— start of DATA SHOWN —

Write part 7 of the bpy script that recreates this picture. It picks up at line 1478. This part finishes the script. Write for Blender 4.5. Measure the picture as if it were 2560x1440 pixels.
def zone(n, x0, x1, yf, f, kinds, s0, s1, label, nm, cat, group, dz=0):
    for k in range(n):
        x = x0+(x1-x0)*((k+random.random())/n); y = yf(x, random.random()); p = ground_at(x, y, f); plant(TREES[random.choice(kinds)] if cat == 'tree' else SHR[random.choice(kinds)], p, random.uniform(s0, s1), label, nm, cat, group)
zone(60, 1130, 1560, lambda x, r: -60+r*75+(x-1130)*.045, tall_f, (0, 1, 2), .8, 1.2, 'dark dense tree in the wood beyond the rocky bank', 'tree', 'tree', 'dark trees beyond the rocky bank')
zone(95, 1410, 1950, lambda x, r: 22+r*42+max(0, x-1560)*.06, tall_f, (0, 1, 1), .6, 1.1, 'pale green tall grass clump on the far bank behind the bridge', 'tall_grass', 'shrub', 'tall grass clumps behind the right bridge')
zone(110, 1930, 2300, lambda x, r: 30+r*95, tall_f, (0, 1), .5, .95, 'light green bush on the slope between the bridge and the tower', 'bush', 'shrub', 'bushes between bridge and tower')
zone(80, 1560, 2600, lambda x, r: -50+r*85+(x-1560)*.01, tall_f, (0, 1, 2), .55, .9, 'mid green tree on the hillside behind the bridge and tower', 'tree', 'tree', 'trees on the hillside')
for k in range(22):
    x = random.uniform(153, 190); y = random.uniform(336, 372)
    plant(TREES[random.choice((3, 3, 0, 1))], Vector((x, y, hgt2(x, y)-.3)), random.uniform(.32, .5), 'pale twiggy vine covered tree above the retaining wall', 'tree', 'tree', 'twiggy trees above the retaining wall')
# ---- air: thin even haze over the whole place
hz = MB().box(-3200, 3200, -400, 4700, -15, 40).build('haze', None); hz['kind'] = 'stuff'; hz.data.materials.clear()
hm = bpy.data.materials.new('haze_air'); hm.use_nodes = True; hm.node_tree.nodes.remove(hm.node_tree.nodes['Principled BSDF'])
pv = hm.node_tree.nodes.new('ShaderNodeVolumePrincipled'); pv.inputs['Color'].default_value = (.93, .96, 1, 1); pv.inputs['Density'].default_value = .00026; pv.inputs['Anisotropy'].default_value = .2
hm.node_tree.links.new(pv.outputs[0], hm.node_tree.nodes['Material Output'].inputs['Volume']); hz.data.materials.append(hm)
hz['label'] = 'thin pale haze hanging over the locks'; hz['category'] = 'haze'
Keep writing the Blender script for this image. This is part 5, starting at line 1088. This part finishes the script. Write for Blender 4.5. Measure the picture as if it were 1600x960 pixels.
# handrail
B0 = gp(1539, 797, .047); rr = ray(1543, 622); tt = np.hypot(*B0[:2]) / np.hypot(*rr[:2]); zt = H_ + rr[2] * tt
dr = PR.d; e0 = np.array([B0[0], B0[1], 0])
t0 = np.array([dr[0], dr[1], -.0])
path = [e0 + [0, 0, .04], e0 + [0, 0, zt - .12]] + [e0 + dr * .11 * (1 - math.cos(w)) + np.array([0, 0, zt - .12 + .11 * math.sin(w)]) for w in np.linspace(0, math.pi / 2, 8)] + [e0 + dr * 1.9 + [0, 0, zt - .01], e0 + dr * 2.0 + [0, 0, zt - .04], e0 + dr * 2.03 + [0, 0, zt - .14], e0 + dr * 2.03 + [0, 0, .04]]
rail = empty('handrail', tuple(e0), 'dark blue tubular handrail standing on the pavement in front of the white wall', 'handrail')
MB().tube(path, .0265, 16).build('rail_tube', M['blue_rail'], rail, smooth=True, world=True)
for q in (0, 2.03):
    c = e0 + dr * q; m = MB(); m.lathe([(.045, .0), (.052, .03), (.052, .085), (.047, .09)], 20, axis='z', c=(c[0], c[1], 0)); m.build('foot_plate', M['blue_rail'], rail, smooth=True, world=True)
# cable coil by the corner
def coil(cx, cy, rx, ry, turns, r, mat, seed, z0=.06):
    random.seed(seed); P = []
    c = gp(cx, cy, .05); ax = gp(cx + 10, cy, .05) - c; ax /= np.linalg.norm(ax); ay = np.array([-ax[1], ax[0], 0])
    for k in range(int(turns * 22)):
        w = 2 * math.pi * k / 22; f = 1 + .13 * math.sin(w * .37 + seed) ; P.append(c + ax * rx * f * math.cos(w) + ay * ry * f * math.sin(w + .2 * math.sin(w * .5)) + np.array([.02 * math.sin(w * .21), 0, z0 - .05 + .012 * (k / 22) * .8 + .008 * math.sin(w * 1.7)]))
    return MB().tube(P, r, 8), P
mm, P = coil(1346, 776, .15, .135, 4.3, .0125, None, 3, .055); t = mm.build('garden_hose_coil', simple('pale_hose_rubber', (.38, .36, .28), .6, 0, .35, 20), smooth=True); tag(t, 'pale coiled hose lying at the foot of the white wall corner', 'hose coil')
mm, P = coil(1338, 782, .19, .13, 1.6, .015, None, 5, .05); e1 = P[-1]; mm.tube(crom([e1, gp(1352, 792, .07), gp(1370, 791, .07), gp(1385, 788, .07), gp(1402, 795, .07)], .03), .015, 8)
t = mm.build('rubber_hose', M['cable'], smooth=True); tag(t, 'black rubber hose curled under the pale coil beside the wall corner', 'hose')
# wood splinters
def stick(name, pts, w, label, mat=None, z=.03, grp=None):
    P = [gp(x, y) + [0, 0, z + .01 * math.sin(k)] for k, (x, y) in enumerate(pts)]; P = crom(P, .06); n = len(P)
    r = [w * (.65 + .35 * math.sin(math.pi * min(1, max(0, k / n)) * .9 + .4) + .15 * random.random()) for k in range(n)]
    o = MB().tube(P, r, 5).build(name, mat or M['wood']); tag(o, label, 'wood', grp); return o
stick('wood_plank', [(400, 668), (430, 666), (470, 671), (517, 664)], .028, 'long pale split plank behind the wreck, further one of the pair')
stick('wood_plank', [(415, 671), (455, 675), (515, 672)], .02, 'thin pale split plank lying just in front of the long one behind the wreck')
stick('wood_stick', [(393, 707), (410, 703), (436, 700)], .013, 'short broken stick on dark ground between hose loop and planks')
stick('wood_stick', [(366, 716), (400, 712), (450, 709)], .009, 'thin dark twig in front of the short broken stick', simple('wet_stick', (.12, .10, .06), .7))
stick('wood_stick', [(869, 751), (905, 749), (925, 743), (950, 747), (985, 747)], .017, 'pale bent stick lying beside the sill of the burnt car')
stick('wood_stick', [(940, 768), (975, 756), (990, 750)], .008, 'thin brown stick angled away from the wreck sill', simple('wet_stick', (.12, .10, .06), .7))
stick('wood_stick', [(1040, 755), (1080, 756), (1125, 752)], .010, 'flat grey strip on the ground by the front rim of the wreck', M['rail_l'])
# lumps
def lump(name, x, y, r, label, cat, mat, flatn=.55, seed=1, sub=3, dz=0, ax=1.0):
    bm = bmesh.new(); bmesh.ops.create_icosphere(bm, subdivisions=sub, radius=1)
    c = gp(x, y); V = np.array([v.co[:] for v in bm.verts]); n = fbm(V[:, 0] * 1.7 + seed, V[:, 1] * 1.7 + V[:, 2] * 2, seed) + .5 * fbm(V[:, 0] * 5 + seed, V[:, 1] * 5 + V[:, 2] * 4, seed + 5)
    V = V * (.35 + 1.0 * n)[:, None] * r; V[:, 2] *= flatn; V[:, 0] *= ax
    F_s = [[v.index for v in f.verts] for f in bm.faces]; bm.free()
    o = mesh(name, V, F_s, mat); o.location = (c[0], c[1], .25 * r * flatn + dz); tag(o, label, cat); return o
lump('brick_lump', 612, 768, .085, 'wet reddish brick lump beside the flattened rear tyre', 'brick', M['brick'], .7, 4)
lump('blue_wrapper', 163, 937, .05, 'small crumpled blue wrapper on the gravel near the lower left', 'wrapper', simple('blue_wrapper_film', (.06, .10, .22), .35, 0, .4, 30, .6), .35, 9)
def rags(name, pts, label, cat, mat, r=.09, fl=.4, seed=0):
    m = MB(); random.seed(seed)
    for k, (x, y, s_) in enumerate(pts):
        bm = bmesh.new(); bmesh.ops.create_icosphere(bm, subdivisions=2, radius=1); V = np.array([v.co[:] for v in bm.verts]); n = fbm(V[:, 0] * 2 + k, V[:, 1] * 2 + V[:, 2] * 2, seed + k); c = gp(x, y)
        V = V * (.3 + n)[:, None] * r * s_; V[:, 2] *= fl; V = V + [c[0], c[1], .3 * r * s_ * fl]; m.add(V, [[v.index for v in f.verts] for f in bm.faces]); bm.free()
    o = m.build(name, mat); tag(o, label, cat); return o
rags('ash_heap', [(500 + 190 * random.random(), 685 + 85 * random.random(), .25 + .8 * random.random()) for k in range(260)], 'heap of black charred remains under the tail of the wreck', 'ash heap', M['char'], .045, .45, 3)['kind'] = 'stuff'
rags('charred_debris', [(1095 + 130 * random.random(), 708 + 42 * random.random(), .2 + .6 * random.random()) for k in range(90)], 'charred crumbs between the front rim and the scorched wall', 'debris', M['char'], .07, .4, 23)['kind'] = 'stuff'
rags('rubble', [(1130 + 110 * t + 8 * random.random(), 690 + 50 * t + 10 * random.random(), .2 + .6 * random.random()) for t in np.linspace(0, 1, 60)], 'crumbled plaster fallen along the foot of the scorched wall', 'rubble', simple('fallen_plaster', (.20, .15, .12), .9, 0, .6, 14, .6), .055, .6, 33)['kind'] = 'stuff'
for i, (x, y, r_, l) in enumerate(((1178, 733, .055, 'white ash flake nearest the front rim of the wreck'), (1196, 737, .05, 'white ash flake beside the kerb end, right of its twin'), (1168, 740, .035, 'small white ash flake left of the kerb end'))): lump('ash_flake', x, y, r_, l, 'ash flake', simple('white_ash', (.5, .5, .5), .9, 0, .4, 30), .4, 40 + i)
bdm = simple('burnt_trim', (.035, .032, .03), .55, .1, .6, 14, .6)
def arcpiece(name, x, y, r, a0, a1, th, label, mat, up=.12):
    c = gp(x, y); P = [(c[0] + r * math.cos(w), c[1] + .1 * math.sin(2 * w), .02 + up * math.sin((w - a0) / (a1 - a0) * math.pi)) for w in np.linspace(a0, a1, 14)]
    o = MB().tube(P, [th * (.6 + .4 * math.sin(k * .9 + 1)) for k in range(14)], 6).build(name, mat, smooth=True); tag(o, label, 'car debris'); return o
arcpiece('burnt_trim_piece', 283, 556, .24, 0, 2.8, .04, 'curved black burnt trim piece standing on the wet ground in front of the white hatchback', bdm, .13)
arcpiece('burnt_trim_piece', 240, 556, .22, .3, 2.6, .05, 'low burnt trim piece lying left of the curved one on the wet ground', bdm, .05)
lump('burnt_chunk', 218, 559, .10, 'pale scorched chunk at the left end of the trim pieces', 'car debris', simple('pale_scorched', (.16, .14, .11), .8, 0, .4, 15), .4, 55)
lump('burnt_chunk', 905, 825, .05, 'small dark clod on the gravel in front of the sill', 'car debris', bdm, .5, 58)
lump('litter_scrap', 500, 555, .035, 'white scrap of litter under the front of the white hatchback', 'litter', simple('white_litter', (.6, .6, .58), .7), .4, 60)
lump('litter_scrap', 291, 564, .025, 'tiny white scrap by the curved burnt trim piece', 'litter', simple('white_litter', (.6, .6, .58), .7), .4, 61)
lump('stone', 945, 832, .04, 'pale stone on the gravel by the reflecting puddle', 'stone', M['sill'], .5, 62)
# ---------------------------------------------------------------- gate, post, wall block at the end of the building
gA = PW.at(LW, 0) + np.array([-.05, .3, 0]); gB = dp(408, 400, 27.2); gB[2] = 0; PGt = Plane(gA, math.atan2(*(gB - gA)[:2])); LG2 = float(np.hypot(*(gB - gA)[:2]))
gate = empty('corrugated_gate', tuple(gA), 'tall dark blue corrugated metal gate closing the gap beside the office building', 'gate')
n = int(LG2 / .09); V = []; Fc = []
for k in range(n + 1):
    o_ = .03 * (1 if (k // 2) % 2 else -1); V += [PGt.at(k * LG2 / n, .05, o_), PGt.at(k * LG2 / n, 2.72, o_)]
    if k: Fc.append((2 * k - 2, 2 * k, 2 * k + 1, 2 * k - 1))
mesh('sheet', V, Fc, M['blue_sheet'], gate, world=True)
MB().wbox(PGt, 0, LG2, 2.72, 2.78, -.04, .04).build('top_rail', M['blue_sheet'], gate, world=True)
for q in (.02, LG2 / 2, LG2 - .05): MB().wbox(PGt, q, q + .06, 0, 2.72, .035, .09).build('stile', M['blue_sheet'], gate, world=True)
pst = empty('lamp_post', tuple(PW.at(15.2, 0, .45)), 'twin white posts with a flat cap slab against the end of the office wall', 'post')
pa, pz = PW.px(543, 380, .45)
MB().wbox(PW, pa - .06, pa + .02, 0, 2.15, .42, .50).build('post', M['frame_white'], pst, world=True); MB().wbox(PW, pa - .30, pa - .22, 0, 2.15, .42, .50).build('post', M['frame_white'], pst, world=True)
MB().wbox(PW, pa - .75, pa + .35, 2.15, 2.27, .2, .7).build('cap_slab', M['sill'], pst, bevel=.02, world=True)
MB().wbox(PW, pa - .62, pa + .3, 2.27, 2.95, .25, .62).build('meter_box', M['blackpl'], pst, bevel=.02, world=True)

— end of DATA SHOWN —

*OBJECTIVE*:
Starting at the first line of the records, print each line exactly, stopping after the line that contains "zone(110, 1930, 2300, lambda".

*ANSWER TO THE EXERCISE*:
Write part 7 of the bpy script that recreates this picture. It picks up at line 1478. This part finishes the script. Write for Blender 4.5. Measure the picture as if it were 2560x1440 pixels.
def zone(n, x0, x1, yf, f, kinds, s0, s1, label, nm, cat, group, dz=0):
    for k in range(n):
        x = x0+(x1-x0)*((k+random.random())/n); y = yf(x, random.random()); p = ground_at(x, y, f); plant(TREES[random.choice(kinds)] if cat == 'tree' else SHR[random.choice(kinds)], p, random.uniform(s0, s1), label, nm, cat, group)
zone(60, 1130, 1560, lambda x, r: -60+r*75+(x-1130)*.045, tall_f, (0, 1, 2), .8, 1.2, 'dark dense tree in the wood beyond the rocky bank', 'tree', 'tree', 'dark trees beyond the rocky bank')
zone(95, 1410, 1950, lambda x, r: 22+r*42+max(0, x-1560)*.06, tall_f, (0, 1, 1), .6, 1.1, 'pale green tall grass clump on the far bank behind the bridge', 'tall_grass', 'shrub', 'tall grass clumps behind the right bridge')
zone(110, 1930, 2300, lambda x, r: 30+r*95, tall_f, (0, 1), .5, .95, 'light green bush on the slope between the bridge and the tower', 'bush', 'shrub', 'bushes between bridge and tower')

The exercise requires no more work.